The disarray in Russia complicates nuclear assessments, and here, again, what was fascinating was how much Sullivan said the intelligence community doesn’t know about the June 24 revolt by Wagner militia leader Yevgeniy Prigozhin. “We don’t know exactly where Prigozhin is. We know he’s moving around. So, he’s not holed up somewhere. He’s at liberty so far as we know. Why, under what conditions, based on what assurances — that’s all a mystery to us,” he said.
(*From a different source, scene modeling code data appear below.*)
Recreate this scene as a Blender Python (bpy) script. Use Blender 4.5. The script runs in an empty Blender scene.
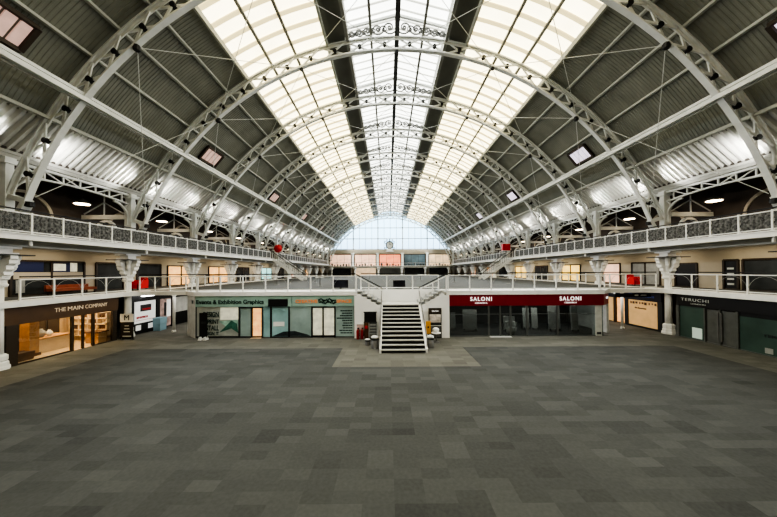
import bpy, math, random
from mathutils import Vector, Matrix
random.seed(7)
SC = bpy.context.scene
COL = SC.collection
R = math.radians
sin, cos, pi = math.sin, math.cos, math.pi

# ------------------------------------------------------------------ materials
def mat(name, col, rough=.6, metal=0., var=.0, scale=3., emit=0., ecol=None, spec=.4, bump=0.):
    m = bpy.data.materials.new(name); m.use_nodes = True
    nt = m.node_tree; N = nt.nodes; L = nt.links
    b = N['Principled BSDF']
    b.inputs['Roughness'].default_value = rough
    b.inputs['Metallic'].default_value = metal
    b.inputs['Specular IOR Level'].default_value = spec
    b.inputs['Base Color'].default_value = (*col, 1)
    if var or bump:
        tc = N.new('ShaderNodeTexCoord'); no = N.new('ShaderNodeTexNoise')
        no.inputs['Scale'].default_value = scale; no.inputs['Detail'].default_value = 4
        L.new(tc.outputs['Object'], no.inputs['Vector'])
    if var:
        rp = N.new('ShaderNodeValToRGB')
        rp.color_ramp.elements[0].position = .3; rp.color_ramp.elements[1].position = .7
        rp.color_ramp.elements[0].color = (*[max(0, c*(1-var)) for c in col], 1)
        rp.color_ramp.elements[1].color = (*[min(1, c*(1+var)) for c in col], 1)
        L.new(no.outputs['Fac'], rp.inputs['Fac']); L.new(rp.outputs['Color'], b.inputs['Base Color'])
    if bump:
        bp = N.new('ShaderNodeBump'); bp.inputs['Strength'].default_value = bump
        L.new(no.outputs['Fac'], bp.inputs['Height']); L.new(bp.outputs['Normal'], b.inputs['Normal'])
    if emit:
        b.inputs['Emission Color'].default_value = (*(ecol or col), 1)
        b.inputs['Emission Strength'].default_value = emit
    return m

def glass(name, tint=(1, 1, 1), refl=.12, rough=.02):
    m = bpy.data.materials.new(name); m.use_nodes = True
    nt = m.node_tree; N = nt.nodes; L = nt.links; N.clear()
    o = N.new('ShaderNodeOutputMaterial'); mx = N.new('ShaderNodeMixShader')
    t = N.new('ShaderNodeBsdfTransparent'); g = N.new('ShaderNodeBsdfGlossy')
    t.inputs['Color'].default_value = (*tint, 1); g.inputs['Roughness'].default_value = rough
    mx.inputs['Fac'].default_value = refl
    L.new(t.outputs[0], mx.inputs[1]); L.new(g.outputs[0], mx.inputs[2]); L.new(mx.outputs[0], o.inputs[0])
    return m

def carpet_mat(name, lo, hi, tile=.5, big=.35):
    m = bpy.data.materials.new(name); m.use_nodes = True
    nt = m.node_tree; N = nt.nodes; L = nt.links; b = N['Principled BSDF']
    b.inputs['Roughness'].default_value = .85; b.inputs['Specular IOR Level'].default_value = .25
    tc = N.new('ShaderNodeTexCoord')
    sc = N.new('ShaderNodeVectorMath'); sc.operation = 'MULTIPLY'; sc.inputs[1].default_value = (1/(tile*1.15), 1/(tile*.62), 1)
    fl = N.new('ShaderNodeVectorMath'); fl.operation = 'FLOOR'
    L.new(tc.outputs['Object'], sc.inputs[0]); L.new(sc.outputs[0], fl.inputs[0])
    wn = N.new('ShaderNodeTexWhiteNoise'); L.new(fl.outputs[0], wn.inputs['Vector'])
    s2 = N.new('ShaderNodeVectorMath'); s2.operation = 'SCALE'; s2.inputs['Scale'].default_value = big
    L.new(fl.outputs[0], s2.inputs[0])
    nz = N.new('ShaderNodeTexNoise'); nz.inputs['Scale'].default_value = 1.0; nz.inputs['Detail'].default_value = 2
    L.new(s2.outputs[0], nz.inputs['Vector'])
    fine = N.new('ShaderNodeTexNoise'); fine.inputs['Scale'].default_value = 14; fine.inputs['Detail'].default_value = 5
    L.new(tc.outputs['Object'], fine.inputs['Vector'])
    def math_(op, a, bb):
        n = N.new('ShaderNodeMath'); n.operation = op
        for i, v in enumerate((a, bb)):
            if isinstance(v, (int, float)): n.inputs[i].default_value = v
            else: L.new(v, n.inputs[i])
        return n.outputs[0]
    f = math_('ADD', math_('MULTIPLY', wn.outputs['Value'], .22), math_('MULTIPLY', nz.outputs['Fac'], .75))
    f = math_('ADD', f, math_('MULTIPLY', fine.outputs['Fac'], .38))
    rp = N.new('ShaderNodeValToRGB')
    rp.color_ramp.elements[0].position = .35; rp.color_ramp.elements[1].position = 1.05
    rp.color_ramp.elements[0].color = (*lo, 1); rp.color_ramp.elements[1].color = (*hi, 1)
    L.new(f, rp.inputs['Fac']); L.new(rp.outputs['Color'], b.inputs['Base Color'])
    return m

M = {}
M['white'] = mat('white_paint', (.82, .82, .80), .45, var=.06, scale=2)
M['truss'] = mat('truss_paint', (.64, .655, .64), .4, var=.08, scale=2)
M['purlin'] = mat('purlin_paint', (.42, .43, .39), .5, var=.06)
M['scroll'] = mat('scroll_iron', (.10, .10, .095), .5)
M['dkpurlin'] = mat('dark_purlin_paint', (.24, .24, .215), .5, var=.06)
M['ridge'] = mat('ridge_paint', (.05, .05, .05), .5)
M['iron'] = mat('dark_iron', (.11, .11, .105), .5, var=.97, scale=9)
M['boss'] = mat('boss_black', (.012, .012, .012), .5)
M['deck'] = mat('roof_deck_paint', (.215, .22, .185), .5, var=.14, scale=.9)
M['dpanel'] = mat('dark_roof_panel', (.105, .105, .085), .6, var=.14, scale=.8)
M['corr'] = mat('white_corrugated_sheet', (.62, .62, .58), .4, var=.12, scale=.8)
M['pier'] = mat('pier_paint', (.76, .78, .77), .45, var=.05)
M['wallw'] = mat('white_wall_paint', (.88, .88, .87), .6, var=.03, scale=1)
M['cream'] = mat('cream_wall_paint', (.48, .43, .34), .7, var=.06, scale=1)
M['soffit'] = mat('soffit_paint', (.40, .40, .37), .7, var=.08, scale=.6)
M['gwall'] = mat('gallery_back_wall', (.075, .06, .048), .8, var=.3, scale=.7)
M['gceil'] = mat('gallery_ceiling', (.06, .052, .045), .8, var=.2, scale=1)
M['gfloor'] = mat('gallery_floor', (.08, .075, .07), .8)
M['carpet'] = carpet_mat('dark_carpet_tiles', (.035, .0375, .036), (.085, .090, .085))
M['pale'] = carpet_mat('pale_carpet_tiles', (.075, .074, .065), (.16, .159, .14))
M['mezzc'] = carpet_mat('mezzanine_carpet', (.055, .058, .058), (.10, .104, .10))
M['slabfloor'] = mat('dark_slab', (.1, .1, .1), .8)
M['black'] = mat('black', (.008, .008, .009), .45)
M['screen'] = mat('screen_black', (.006, .007, .014), .2)
M['charcoal'] = mat('charcoal', (.03, .032, .033), .5)
M['bronze'] = mat('bronze_frame', (.040, .028, .018), .45)
M['brown'] = mat('brown_fascia', (.085, .046, .022), .5, var=.12, scale=2)
M['wood'] = mat('warm_wood', (.40, .22, .10), .5, var=.2, scale=3)
M['dwood'] = mat('dark_wood', (.10, .045, .02), .5, var=.2, scale=3)
M['ofloor'] = mat('pale_oak_floor', (.55, .40, .25), .5, var=.12, scale=4)
M['warmwall'] = mat('warm_interior_wall', (.62, .48, .33), .7, var=.06)
M['teal'] = mat('teal_fascia', (.31, .46, .41), .5, var=.18, scale=.9)
M['tealtext'] = mat('dark_teal_letter', (.01, .035, .03), .5)
M['grayprint'] = mat('grey_printed_vinyl', (.42, .45, .42), .35, var=.3, scale=1.1)
M['cyanprint'] = mat('pale_blue_printed_vinyl', (.30, .48, .50), .35, var=.25, scale=.9)
M['bluegray'] = mat('blue_grey_printed_vinyl', (.33, .43, .42), .35, var=.25, scale=.9)
M['creamlit'] = mat('cream_lit_glass', (.66, .65, .52), .3, var=.25, scale=2.5, emit=.2)
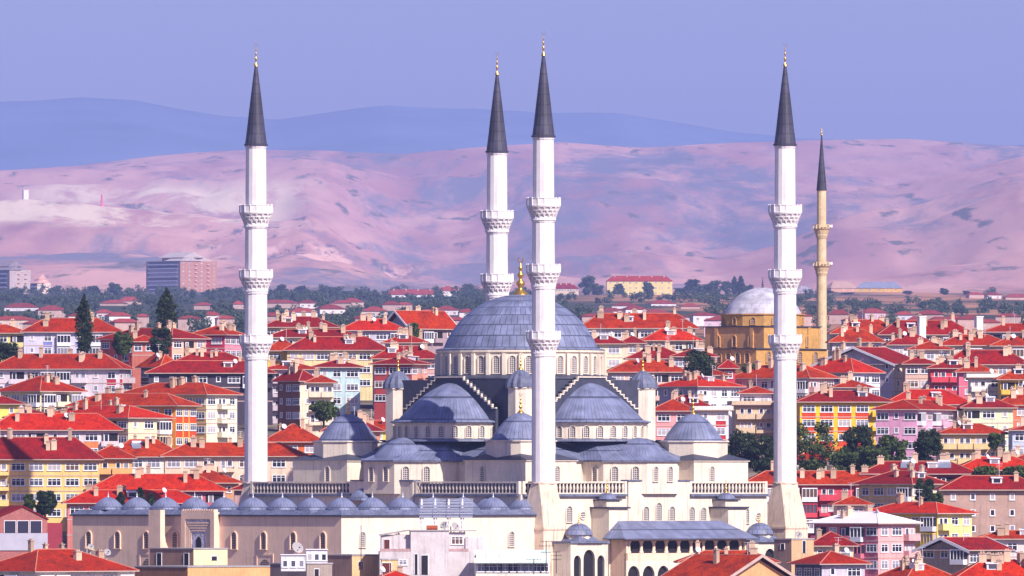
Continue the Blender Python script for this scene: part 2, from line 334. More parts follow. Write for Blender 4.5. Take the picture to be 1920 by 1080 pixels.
def terrain():
    b = MB(); nu = 300
    rows = [-300, 0, 300, 800, 1300, 1700]
    y = 1800
    while y < 2700: rows.append(y); y += 45
    while y < Md(9300): rows.append(y); y *= 1.045
    while y < Md(20500): rows.append(y); y += 135
    rows += [Md(21000), Md(22000), Md(23000)]
    for Y in rows:
        wdt = 0.085*max(Y, 0)+260
        for i in range(nu+1):
            X = (2*i/nu-1)*wdt
            b.v.append((X, Y, ground_z(X, Y)))
    k = nu+1
    for j in range(len(rows)-1):
        for i in range(nu):
            b.f.append((j*k+i, j*k+i+1, (j+1)*k+i+1, (j+1)*k+i)); b.m.append(0); b.sm.append(True); b.uv.append([(0,0)]*4)
    m, t, bs = newmat('dry_hillside'); N = t.nodes; L = t.links
    geo = N.new('ShaderNodeNewGeometry')
    def ramp(scale, sx, sy, lo, hi, det=8, rough=0.6, w=0.0, dist=0.0):
        mp = N.new('ShaderNodeMapping'); mp.inputs['Scale'].default_value = (sx, sy, sx); mp.inputs['Location'].default_value = (w, w, w)
        L.new(geo.outputs['Position'], mp.inputs['Vector'])
        nz = N.new('ShaderNodeTexNoise'); nz.inputs['Scale'].default_value = scale; nz.inputs['Detail'].default_value = det; nz.inputs['Roughness'].default_value = rough
        nz.inputs['Distortion'].default_value = dist
        L.new(mp.outputs[0], nz.inputs['Vector'])
        mr = N.new('ShaderNodeMapRange'); mr.interpolation_type = 'SMOOTHSTEP'
        mr.inputs['From Min'].default_value = lo; mr.inputs['From Max'].default_value = hi
        L.new(nz.outputs['Fac'], mr.inputs['Value'])
        return mr.outputs[0]
    def mix(fac, a, c):
        mx = N.new('ShaderNodeMix'); mx.data_type = 'RGBA'
        L.new(fac, mx.inputs[0])
        for k_, v in ((6, a), (7, c)):
            if isinstance(v, tuple): mx.inputs[k_].default_value = (*v, 1)
            else: L.new(v, mx.inputs[k_])
        return mx.outputs[2]
    sp0 = N.new('ShaderNodeSeparateXYZ'); L.new(geo.outputs['Position'], sp0.inputs[0])
    def band0(lo, hi, soft, ax):
        o_ = []
        for a_, f_, t_ in ((lo, 0, 1), (hi, 1, 0)):
            q_ = N.new('ShaderNodeMapRange'); q_.interpolation_type = 'SMOOTHSTEP'; q_.inputs['From Min'].default_value = a_-soft; q_.inputs['From Max'].default_value = a_+soft
            q_.inputs['To Min'].default_value = f_; q_.inputs['To Max'].default_value = t_; L.new(sp0.outputs[ax], q_.inputs['Value']); o_.append(q_.outputs[0])
        mu = N.new('ShaderNodeMath'); mu.operation = 'MULTIPLY'; L.new(o_[0], mu.inputs[0]); L.new(o_[1], mu.inputs[1]); return mu.outputs[0]
    def mul3(*a):
        x = a[0]
        for y in a[1:]:
            mu = N.new('ShaderNodeMath'); mu.operation = 'MULTIPLY'; L.new(x, mu.inputs[0]); L.new(y, mu.inputs[1]); x = mu.outputs[0]
        return x
    soil = mix(ramp(1, 0.0011, 0.00010, 0.38, 0.62), (0.42, 0.20, 0.21), (0.62, 0.34, 0.31))
    grit = ramp(1, 0.011, 0.0010, 0.35, 0.65, 6)
    soil = mix(grit, soil, mix(ramp(1, 0.0034, 0.0003, 0.4, 0.6), (0.38, 0.19, 0.21), (0.64, 0.36, 0.32)))
    scrub = ramp(1, 0.0018, 0.00015, 0.48, 0.60, 12, 0.72, 11.0, 0.3)
    dots = ramp(1, 0.016, 0.0017, 0.58, 0.68, 5, 0.6, 5.0)
    c = mix(scrub, soil, (0.20, 0.18, 0.24))
    c = mix(dots, c, (0.16, 0.13, 0.13))
    gul = mul3(ramp(1, 0.02, 0.0004, 0.48, 0.62, 6, 0.6, 3.0), band0(-480, -160, 60, 'X'), band0(Md(11200), Md(13700), 450, 'Y'))
    c = mix(gul, c, (0.72, 0.43, 0.38))
    gud = mul3(ramp(1, 0.024, 0.0005, 0.54, 0.62, 8, 0.7, 13.0), band0(-500, -150, 60, 'X'), band0(Md(11000), Md(13800), 450, 'Y'))
    c = mix(gud, c, (0.17, 0.13, 0.17))
    # pale quarry benches on the hill to the left
    sp = N.new('ShaderNodeSeparateXYZ'); L.new(geo.outputs['Position'], sp.inputs[0])
    def band(sock, lo, hi, soft):
        a = N.new('ShaderNodeMapRange'); a.interpolation_type = 'SMOOTHSTEP'; a.inputs['From Min'].default_value = lo-soft; a.inputs['From Max'].default_value = lo+soft
        L.new(sock, a.inputs['Value'])
        d = N.new('ShaderNodeMapRange'); d.interpolation_type = 'SMOOTHSTEP'; d.inputs['From Min'].default_value = hi-soft; d.inputs['From Max'].default_value = hi+soft
        d.inputs['To Min'].default_value = 1; d.inputs['To Max'].default_value = 0
        L.new(sock, d.inputs['Value'])
        mu = N.new('ShaderNodeMath'); mu.operation = 'MULTIPLY'; L.new(a.outputs[0], mu.inputs[0]); L.new(d.outputs[0], mu.inputs[1])
        return mu.outputs[0]
    def mul(a, d):
        mu = N.new('ShaderNodeMath'); mu.operation = 'MULTIPLY'; L.new(a, mu.inputs[0]); L.new(d, mu.inputs[1]); return mu.outputs[0]
    q = mul(mul(band(sp.outputs['X'], -980, -430, 80), band(sp.outputs['Y'], Md(12900), Md(16600), 450)), ramp(1, 0.0055, 0.0005, 0.42, 0.56, 10, 0.7, 2.0, 0.4))
    c = mix(q, c, (0.78, 0.60, 0.46))
    # city ground near the camera
    near = N.new('ShaderNodeMapRange'); near.inputs['From Min'].default_value = 3000; near.inputs['From Max'].default_value = 4200
    L.new(sp.outputs['Y'], near.inputs['Value'])
    city = mix(ramp(1, 0.05, 0.05, 0.4, 0.6), (0.10, 0.08, 0.07), (0.24, 0.19, 0.15))
    belt = N.new('ShaderNodeMapRange'); belt.inputs['From Min'].default_value = Md(8600); belt.inputs['From Max'].default_value = Md(9800)
    L.new(sp.outputs['Y'], belt.inputs['Value'])
    bcol = mix(mul3(ramp(1, 0.008, 0.0012, 0.42, 0.58), band0(60, 9000, 80, 'X')), (0.055, 0.06, 0.045), (0.42, 0.20, 0.12))
    c = mix(near.outputs[0], city, mix(belt.outputs[0], bcol, c))
    L.new(c, bs.inputs['Base Color']); bs.inputs['Roughness'].default_value = 1.0; bs.inputs['Specular IOR Level'].default_value = 0.0
    tag(b.build('terrain', m), 'dry pinkish hills and city slope the town stands on', 'ground', kind='structure')
terrain()

def mountains():
    prof = [(-1500,230),(-600,205),(0,193),(150,184),(250,188),(330,203),(420,216),(520,222),(620,212),(720,200),(900,206),(1000,212),(1160,208),(1260,226),(1380,248),(1500,262),(1650,270),(1920,275),(2300,250),(2600,215),(3500,240)]
    b = MB(); rows = [(Md(d), k) for d, k in ((22500, 0.2), (23500, 0.55), (24500, 0.8), (25300, 0.93), (26000, 1.0), (27000, 0.9), (28500, 0.5))]
    nu = 260
    for Y, k in rows:
        for i in range(nu+1):
            px = -1500+5000*i/nu
            X = X_(px, Md(26000))*Y/Md(26000)
            z = Z_(lerp_tab(prof, px), Md(26000))*k + 16*noise.fractal(Vector((X*0.0012, Y*0.0006, 1)), 1, 2, 5)
            b.v.append((X, Y, z))
    for j in range(len(rows)-1):
        for i in range(nu):
            o = j*(nu+1)+i
            b.f.append((o, o+1, o+nu+2, o+nu+1)); b.m.append(0); b.sm.append(True); b.uv.append([(0,0)]*4)
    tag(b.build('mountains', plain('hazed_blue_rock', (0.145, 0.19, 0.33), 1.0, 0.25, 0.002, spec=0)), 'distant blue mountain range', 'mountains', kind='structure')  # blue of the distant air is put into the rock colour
mountains()

# ------------------------------------------------------------------ the air
def haze():
    b = MB(); b.box(-9000, 9000, -900, 46000, -70, 1420)
    m = bpy.data.materials.new('haze_air'); m.use_nodes = True; t = m.node_tree
    t.nodes.remove(t.nodes['Principled BSDF'])
    v = t.nodes.new('ShaderNodeVolumePrincipled')
    v.inputs['Color'].default_value = (0.40, 0.50, 1.0, 1); v.inputs['Density'].default_value = 3.2e-5
    t.links.new(v.outputs[0], t.nodes['Material Output'].inputs['Volume'])
    tag(b.build('haze', m), 'pale violet haze filling the air over the town', 'haze', kind='stuff')
haze()
# ------------------------------------------------------------------ arched lattice windows
def arch_pts(w, h, n=8, pointed=0.0):
    r = w/2; pts = [(-r, 0)]
    for i in range(n+1):
        a = PI-PI*i/n
        z = (h-r*(1+pointed))+r*math.sin(a)*(1+pointed)
        pts.append((r*math.cos(a), z))
    pts.append((r, 0)); return pts
AWIN = {}
def awin_mesh(w, h, fr, frame_mat, latt_mat, dep=0.24):
    key = (round(w,2), round(h,2), fr, frame_mat.name, latt_mat.name)
    if key in AWIN: return AWIN[key]
    b = MB(); i_ = arch_pts(w, h); o_ = arch_pts(w+2*fr, h+fr)
    n = len(i_)
    for k in range(n-1):
        b.add([(o_[k][0],-dep,o_[k][1]),(o_[k+1][0],-dep,o_[k+1][1]),(i_[k+1][0],-dep,i_[k+1][1]),(i_[k][0],-dep,i_[k][1])], [(0,1,2,3)])
        b.add([(o_[k][0],-dep,o_[k][1]),(o_[k+1][0],-dep,o_[k+1][1]),(o_[k+1][0],.1,o_[k+1][1]),(o_[k][0],.1,o_[k][1])], [(0,1,2,3)])
        b.add([(i_[k][0],-dep,i_[k][1]),(i_[k+1][0],-dep,i_[k+1][1]),(i_[k+1][0],.1,i_[k+1][1]),(i_[k][0],.1,i_[k][1])], [(0,1,2,3)])
    b.box(-w/2-fr*1.4, w/2+fr*1.4, -dep-0.05, .1, -0.14, -0.003)
    p = MB(); p.slabx(i_, -0.045, .1)
    AWIN[key] = (b.mesh('window', frame_mat), p.mesh('lattice', latt_mat)); return AWIN[key]
def awin(parent, x, y, z, ang, w, h, fr=0.16, fm=None, lm=None):
    a, p = awin_mesh(w, h, fr, fm or M_STONE, lm or M_LATT)
    o = put('window', a, parent, (x, y, z), ang+PI/2); put('lattice', p, o)
    return o
def finial_mb(r, h, base=True):                     # alem: stacked bulbs ending in a small crescent
    b = MB()
    pr = [(r*1.0,0),(r*0.9,h*.05),(r*0.35,h*.14),(r*0.22,h*.22),(r*0.50,h*.28),(r*0.5,h*.34),(r*0.2,h*.40),(r*0.16,h*.46),(r*0.38,h*.51),(r*0.36,h*.56),(r*0.13,h*.61),(r*0.12,h*.66),(r*0.26,h*.70),(r*0.22,h*.74),(r*0.08,h*.79),(0.02,h*.88)]
    b.lathe(pr, 10)
    cr = []; n = 10
    for i in range(n+1):
        a = R(-240)+R(300)*i/n; cr.append((math.cos(a)*h*.07, h*.94+math.sin(a)*h*.07))
    for p, q in zip(cr, cr[1:]): b.tube((p[0],0,p[1]), (q[0],0,q[1]), max(0.03, r*0.06), 4)
    return b
def dome_prof(r, h, n=8, flat=0.0):
    if h < r:
        Rs = (r*r+h*h)/(2*h); zc = h-Rs; a0 = math.asin(-zc/Rs) if Rs > 0 else 0
        return [(Rs*math.cos(a0+(PI/2-a0)*i/n) if i < n else 0.01, zc+Rs*math.sin(a0+(PI/2-a0)*i/n)) for i in range(n+1)]
    return [(r*math.cos(PI/2*i/n) if i < n else 0.01, h*math.sin(PI/2*i/n)) for i in range(n+1)]
def ogee(r, h, p=1.5, n=9): return [(r*(1-i/n) if i < n else 0.01, h*(1-(1-i/n)**p)) for i in range(n+1)]
def shift(prof, dz): return [(r, z+dz) for r, z in prof]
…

The bottom line of the Prigozhin affair, Sullivan said, is that Russian President Vladimir Putin “is clearly not coming out of this thing stronger.” The fact that Putin quelled what he called an “armed mutiny” with a negotiated compromise indicates weakness in his command and control. Sullivan listed some puzzles for Putin: “How far beyond Prigozhin did this go? How much of the underlying drivers of Prigozhin’s conduct remain embedded in other parts of the Russian security apparatus?”

The Prigozhin affair hasn’t yet had a “substantial impact” on Russian forces inside Ukraine, Sullivan said. But he noted that it does seem to have rattled China, Putin’s most important supporter.

Beijing “has been repeatedly surprised by events,” Sullivan said. “They misjudged the scope of Russia’s initial invasion, they didn’t expect the relatively poor quality and capacity of the Russian forces” and now “they were surprised by the events relative to Prigozhin.” Beijing keep encountering unexpected events on the “downside.”

Putin’s shaky handling of the Prigozhin affair “probably … strengthened the hands of those [in Beijing] who say, ‘Let’s end this war sooner, or help get this war over sooner,’” Sullivan explained.

Sullivan conceded that Ukraine’s counteroffensive has been “hard going” and that “Russian defense in depth has been considerable” in terms of men, mines and munitions. But he cautioned that the Ukrainians haven’t yet deployed the bulk of their forces. They’re “probing the chess game” of this battlefield and testing points of Russian weakness that might allow a rapid advance by the maneuver forces NATO allies have supplied over the past year. Thanks to U.S. shipment of cluster bombs, Ukraine will have enough ammunition for this waiting game and a “wider window” for success, he said.

Sullivan, preternaturally young for a national security adviser, spoke in what’s known as the “Secretary of War Suite” in the Eisenhower Executive Office Building, decorated with portraits of venerable strategists who once occupied this space, such as Henry Stimson in World War II. Many of them faced the same question that weighs on Sullivan now: How to achieve victory in war when the parameters are uncertain and some of the risks cannot be known.